Tudo isto implicaria discutir a Gulbenkian. O que nunca foi fácil no seu seio. Será por isso que as mesas-redondas anunciadas se deslocam da instituição aniversariante para tópicos genéricos?
Muito rapidamente acrescenta-se que o nível de ruído no piso inferior (se não foi corrigido ontem) é pouco propício a uma visita atenta, devido à cacofonia das diversas projecções sonorizadas e à insuficiente insonorização dos espaços para vídeos. E ainda cabe lamentar o uso de adjectivações inúteis nos textos das tabelas: "o belíssimo caderno", "um fascinante percurso evolutivo", "aquele extraordinário modernista"... Deixem, por favor, a avaliação aos observadores.

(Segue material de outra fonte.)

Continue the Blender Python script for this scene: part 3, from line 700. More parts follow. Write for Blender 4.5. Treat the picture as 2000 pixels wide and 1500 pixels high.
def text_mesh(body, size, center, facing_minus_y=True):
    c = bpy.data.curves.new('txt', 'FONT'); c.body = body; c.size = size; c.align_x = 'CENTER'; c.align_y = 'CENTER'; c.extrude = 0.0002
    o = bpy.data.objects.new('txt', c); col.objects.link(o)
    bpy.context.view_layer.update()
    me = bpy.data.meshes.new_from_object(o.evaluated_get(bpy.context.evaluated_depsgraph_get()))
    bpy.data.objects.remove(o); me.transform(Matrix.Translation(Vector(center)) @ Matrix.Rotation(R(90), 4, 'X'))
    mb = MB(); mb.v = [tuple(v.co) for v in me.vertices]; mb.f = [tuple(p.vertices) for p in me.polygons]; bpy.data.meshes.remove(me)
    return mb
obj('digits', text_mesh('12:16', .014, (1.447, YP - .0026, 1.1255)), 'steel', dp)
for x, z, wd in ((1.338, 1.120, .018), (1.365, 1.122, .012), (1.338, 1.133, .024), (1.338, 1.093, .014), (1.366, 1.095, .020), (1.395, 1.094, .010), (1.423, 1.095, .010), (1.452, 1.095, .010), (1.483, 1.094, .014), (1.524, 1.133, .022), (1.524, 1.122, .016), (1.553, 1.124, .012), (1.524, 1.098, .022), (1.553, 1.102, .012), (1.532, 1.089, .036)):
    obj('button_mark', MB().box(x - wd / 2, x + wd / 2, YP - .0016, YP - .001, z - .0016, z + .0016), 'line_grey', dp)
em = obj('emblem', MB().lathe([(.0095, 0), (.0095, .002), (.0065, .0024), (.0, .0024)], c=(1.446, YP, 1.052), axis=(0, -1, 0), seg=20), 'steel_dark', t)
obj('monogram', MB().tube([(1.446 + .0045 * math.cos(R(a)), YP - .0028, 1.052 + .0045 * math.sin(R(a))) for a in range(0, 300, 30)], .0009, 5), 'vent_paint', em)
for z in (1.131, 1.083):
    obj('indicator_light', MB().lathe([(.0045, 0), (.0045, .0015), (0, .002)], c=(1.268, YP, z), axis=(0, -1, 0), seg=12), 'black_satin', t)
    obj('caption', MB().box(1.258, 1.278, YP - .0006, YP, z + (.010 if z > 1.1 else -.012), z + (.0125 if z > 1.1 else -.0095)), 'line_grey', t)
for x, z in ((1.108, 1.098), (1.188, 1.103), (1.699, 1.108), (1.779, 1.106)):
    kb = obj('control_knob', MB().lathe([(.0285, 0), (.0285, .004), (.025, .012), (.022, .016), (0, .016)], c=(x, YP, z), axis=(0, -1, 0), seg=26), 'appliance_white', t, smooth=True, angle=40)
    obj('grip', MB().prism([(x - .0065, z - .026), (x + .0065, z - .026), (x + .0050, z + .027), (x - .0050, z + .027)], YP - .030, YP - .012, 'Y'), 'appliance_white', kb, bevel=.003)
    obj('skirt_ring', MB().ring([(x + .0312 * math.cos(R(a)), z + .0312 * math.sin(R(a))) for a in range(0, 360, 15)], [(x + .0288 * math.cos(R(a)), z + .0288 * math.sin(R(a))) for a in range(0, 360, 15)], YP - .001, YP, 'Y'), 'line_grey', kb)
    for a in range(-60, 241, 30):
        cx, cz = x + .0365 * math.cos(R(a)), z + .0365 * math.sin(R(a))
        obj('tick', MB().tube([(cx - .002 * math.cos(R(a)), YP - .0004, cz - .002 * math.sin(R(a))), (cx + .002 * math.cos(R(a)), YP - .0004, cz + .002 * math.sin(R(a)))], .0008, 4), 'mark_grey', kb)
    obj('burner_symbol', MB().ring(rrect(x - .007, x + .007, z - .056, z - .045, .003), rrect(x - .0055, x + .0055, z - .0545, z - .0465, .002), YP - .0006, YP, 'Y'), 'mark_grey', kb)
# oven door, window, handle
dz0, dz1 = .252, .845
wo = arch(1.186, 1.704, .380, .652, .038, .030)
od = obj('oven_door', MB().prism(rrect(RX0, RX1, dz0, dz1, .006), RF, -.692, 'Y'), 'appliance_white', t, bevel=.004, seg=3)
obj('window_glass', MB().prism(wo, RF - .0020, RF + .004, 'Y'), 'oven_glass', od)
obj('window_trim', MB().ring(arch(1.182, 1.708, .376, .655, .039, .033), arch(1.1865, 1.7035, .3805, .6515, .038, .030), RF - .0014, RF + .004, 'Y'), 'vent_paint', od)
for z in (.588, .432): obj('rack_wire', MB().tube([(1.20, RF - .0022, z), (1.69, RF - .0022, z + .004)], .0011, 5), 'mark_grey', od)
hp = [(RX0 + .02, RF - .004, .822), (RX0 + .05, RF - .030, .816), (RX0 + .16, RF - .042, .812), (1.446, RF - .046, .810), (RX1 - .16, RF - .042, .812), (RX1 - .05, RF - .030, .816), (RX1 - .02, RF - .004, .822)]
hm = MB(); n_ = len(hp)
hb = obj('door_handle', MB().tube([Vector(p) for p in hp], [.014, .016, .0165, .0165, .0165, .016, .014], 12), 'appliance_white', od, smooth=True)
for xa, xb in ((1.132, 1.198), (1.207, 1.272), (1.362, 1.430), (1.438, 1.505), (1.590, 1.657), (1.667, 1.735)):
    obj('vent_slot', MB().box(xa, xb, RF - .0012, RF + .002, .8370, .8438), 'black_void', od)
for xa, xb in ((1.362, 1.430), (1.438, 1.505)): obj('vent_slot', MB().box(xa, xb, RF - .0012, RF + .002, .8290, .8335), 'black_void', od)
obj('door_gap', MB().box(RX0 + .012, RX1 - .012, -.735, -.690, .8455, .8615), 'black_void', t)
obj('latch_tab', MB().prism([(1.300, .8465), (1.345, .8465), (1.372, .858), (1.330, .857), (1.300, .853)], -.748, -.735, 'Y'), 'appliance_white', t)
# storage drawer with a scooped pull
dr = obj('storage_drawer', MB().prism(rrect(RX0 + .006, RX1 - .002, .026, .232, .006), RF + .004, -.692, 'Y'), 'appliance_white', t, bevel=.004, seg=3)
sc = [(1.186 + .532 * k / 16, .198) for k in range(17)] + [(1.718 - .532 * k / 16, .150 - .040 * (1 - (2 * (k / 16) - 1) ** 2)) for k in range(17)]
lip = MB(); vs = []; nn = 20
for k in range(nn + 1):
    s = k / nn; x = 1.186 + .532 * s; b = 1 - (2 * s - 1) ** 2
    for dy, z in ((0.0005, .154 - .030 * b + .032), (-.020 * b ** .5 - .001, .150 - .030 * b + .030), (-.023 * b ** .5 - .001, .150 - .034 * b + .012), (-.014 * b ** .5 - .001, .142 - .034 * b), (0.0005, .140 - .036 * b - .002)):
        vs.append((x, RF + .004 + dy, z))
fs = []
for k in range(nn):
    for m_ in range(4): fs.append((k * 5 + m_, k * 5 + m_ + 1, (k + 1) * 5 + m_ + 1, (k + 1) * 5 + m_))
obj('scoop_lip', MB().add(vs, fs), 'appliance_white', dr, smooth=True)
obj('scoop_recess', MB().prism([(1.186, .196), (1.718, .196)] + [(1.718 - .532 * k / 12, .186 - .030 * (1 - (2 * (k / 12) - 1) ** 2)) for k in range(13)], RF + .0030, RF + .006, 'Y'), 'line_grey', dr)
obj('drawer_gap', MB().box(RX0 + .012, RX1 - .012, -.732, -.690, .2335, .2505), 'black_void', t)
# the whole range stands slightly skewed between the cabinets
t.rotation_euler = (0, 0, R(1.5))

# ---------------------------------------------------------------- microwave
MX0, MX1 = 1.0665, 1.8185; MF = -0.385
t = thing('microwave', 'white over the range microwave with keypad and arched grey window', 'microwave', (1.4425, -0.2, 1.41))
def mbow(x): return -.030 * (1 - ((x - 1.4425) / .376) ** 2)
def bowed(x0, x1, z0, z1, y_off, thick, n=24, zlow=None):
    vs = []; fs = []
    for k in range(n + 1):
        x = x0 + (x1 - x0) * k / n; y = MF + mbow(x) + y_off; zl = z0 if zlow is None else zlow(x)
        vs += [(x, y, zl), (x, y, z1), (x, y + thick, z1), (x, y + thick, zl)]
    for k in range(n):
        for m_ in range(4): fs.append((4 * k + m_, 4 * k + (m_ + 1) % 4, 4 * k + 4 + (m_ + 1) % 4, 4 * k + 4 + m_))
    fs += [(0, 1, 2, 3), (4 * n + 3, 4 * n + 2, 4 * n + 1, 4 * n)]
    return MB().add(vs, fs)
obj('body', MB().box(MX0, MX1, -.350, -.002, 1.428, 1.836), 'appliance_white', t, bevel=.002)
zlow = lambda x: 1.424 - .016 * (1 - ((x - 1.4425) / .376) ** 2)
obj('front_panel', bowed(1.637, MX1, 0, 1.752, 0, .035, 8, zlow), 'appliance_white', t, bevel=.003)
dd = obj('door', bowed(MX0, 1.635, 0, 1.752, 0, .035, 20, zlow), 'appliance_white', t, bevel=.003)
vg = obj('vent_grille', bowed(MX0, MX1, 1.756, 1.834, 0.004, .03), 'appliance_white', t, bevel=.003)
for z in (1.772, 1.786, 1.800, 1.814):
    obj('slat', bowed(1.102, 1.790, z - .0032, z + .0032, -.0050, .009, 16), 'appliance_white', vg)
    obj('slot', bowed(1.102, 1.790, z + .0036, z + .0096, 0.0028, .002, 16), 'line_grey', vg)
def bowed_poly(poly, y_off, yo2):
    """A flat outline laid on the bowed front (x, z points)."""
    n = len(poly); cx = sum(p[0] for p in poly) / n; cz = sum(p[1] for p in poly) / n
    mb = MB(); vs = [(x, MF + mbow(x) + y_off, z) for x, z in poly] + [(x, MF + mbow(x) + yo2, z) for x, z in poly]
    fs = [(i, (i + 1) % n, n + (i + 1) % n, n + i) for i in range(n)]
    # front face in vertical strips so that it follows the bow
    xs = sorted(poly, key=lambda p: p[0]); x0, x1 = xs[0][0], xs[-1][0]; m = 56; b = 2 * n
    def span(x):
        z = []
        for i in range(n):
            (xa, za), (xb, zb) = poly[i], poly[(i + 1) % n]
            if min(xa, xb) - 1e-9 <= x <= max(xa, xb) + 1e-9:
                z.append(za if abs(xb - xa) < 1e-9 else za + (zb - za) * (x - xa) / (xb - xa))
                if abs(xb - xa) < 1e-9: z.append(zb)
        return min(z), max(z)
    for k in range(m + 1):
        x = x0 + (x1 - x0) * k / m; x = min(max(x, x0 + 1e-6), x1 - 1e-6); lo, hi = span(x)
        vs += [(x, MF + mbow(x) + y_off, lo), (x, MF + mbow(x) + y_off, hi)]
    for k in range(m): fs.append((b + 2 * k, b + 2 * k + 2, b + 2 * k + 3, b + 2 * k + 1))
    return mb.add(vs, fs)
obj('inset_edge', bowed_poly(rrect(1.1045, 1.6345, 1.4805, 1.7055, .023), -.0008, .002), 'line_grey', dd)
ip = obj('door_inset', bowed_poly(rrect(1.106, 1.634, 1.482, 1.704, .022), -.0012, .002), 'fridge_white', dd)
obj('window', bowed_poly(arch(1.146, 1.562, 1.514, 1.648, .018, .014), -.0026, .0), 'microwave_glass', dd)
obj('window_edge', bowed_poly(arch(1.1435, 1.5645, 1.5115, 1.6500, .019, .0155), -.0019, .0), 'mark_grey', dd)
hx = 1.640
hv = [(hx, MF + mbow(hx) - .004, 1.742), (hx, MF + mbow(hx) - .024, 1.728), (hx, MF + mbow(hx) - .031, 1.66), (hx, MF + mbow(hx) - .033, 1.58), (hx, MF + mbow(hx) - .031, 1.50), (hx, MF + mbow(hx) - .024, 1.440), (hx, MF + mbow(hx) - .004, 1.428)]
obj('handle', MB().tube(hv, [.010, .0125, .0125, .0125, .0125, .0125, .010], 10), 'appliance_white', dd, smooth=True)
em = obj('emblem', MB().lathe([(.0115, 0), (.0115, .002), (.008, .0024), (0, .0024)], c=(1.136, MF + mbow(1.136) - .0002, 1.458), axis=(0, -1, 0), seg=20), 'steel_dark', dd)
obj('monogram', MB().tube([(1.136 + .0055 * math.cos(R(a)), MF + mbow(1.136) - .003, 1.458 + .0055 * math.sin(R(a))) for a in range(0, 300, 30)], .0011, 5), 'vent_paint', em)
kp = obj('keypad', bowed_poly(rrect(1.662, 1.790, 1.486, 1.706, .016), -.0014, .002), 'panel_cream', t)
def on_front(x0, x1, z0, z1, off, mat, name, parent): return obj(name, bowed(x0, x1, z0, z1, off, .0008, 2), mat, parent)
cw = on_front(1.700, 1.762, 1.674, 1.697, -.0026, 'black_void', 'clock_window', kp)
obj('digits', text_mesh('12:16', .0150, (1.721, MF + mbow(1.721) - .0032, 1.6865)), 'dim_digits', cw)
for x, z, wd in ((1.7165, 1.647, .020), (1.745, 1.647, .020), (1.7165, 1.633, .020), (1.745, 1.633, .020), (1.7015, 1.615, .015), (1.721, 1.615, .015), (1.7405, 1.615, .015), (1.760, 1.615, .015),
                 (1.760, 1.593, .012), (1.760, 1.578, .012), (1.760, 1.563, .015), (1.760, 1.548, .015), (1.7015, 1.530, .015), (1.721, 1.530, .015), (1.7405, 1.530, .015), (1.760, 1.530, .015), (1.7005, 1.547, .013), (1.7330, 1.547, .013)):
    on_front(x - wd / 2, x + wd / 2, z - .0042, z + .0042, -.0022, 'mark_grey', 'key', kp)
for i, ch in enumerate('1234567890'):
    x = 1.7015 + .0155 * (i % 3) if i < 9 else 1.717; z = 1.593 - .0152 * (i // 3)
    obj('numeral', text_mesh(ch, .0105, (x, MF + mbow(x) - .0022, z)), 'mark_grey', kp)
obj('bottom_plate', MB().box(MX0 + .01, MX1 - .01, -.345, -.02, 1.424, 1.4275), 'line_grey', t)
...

Mas é necessário insistir na ideia de que a exposição é um projecto singular e de largo fôlego, que fornece elementos à reconsideração histórica ao mesmo tempo que propõe pistas de abordagem dos obras e dos percursos artísticos que vêm alargar as respectivas condições de relacionamento com os observadores interessados.
lamento informar mas o excesso ruído, no piso inferior, continua (dia 28 de junho). e misturam-se sons, sem conseguir perceber o que pertence a qual projecção. é portanto, uma confusão (sempre com o kraftwerk de joão onofre de fundo) que incomoda e dificulta um olhar mais demorado.